Regarding the unnoticed depositions, Defendants contend that they have not requested any depositions of BLX's employees and that BLX is incorrectly assuming the Defendants intend to depose all forty-six former or current employees. Id. Defendants state that they would only like to take a corporate deposition of BLX and proceed with the depositions of former employees Bill Hartley, Kevin Castro, and Robert T. Hawes. Id.
BLX argues that it seeks a protective order because producing the emails and employees for depositions is burdensome, costly, and irrelevant. See R. Doc. 21-1, at 3. BLX argues that the Defendants seek the production of over thirteen (13) years of internal communications from employees. Id. BLX contends that it is a small company and the satisfaction of this request would require a substantial devotion of time and expense. Id. BLX additionally argues that the Defendants are not entitled to any discovery pursuant to American Bank v. Saxena because as the Lender, BLX has met its burden of establishing that sums are due on a promissory note. See id. at 4 (citing Am. Bank v. Saxena, 553 So.2d 836, 842 (La. 1989)).
Furthermore, BLX contends that the Defendants are not entitled to conduct depositions because of the rule set forth in Saxena, which limits discovery. Id. at 5. BLX argues that it does not contest a Rule 30(b)(6) deposition but opposes the depositions of current and former employees. Id. BLX contends that the depositions are unnecessary, irrelevant and unduly burdensome, and only seek to delay and unnecessarily prolong this litigation and impose significant attorney fees. Id.
Pursuant to Rule 26(c), the burden is upon BLX to show that good cause exists to protect it from producing the emails and from producing its employees for depositions. Counsel for BLX was asked during oral arguments to articulate why the emails at issue are not relevant. Counsel was not able to articulate a specific reason why the emails were not relevant and represented to the Court that it has not actually reviewed any of the emails at issue to determine their relevancy. Without any evidence to support it, counsel's baseless assertions and personal beliefs are not enough to affect this Court's relevancy analysis. Furthermore, the Defendants only request emails from six employees and all emails regarding the liquidation and appraisal of Bilco. This request is further narrowed by eight search terms, which vastly limit the amount of emails that must be produced and help to limit the burden and cost of production.

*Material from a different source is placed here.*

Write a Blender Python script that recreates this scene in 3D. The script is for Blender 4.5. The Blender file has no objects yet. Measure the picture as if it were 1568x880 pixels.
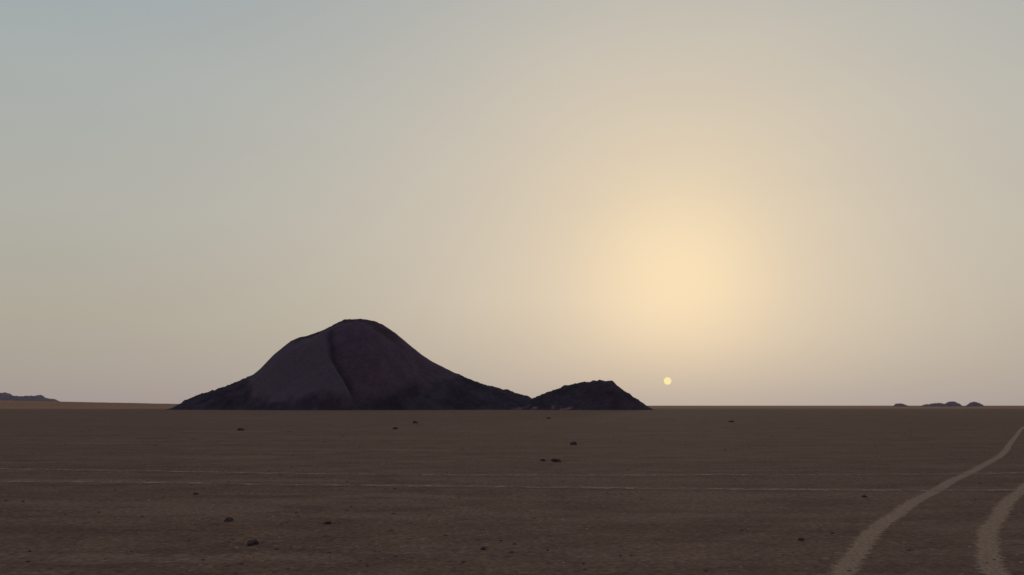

As to BLX's argument that the Defendants are not entitled to discovery pursuant to the Louisiana Supreme Court decision American Bank v. Saxena, the Court finds this argument misplaced. It is well established that "[u]nder the Erie doctrine, `federal courts sitting in diversity apply state substantive law and federal procedural law.'" Nat'l Liab. & Fire Ins. Co. v. R & R Marine, Inc., 756 F.3d 825, 834 (5th Cir. 2014) (quoting Gasperini v. Ctr. for Humanities, Inc., 518 U.S. 415, 427, 116 S.Ct. 2211 (1996)). Thus, state case law does not affect the rules of discovery and Saxena has no bearing on the discovery in this case.
Finally, no depositions have been noticed at this time so it is premature to request a protective order for speculative discovery that may never be requested. Without a subpoena noticing the depositions, the Court cannot assess the relevancy of the depositions. Consequently, the protective order is denied as to the unnoticed depositions.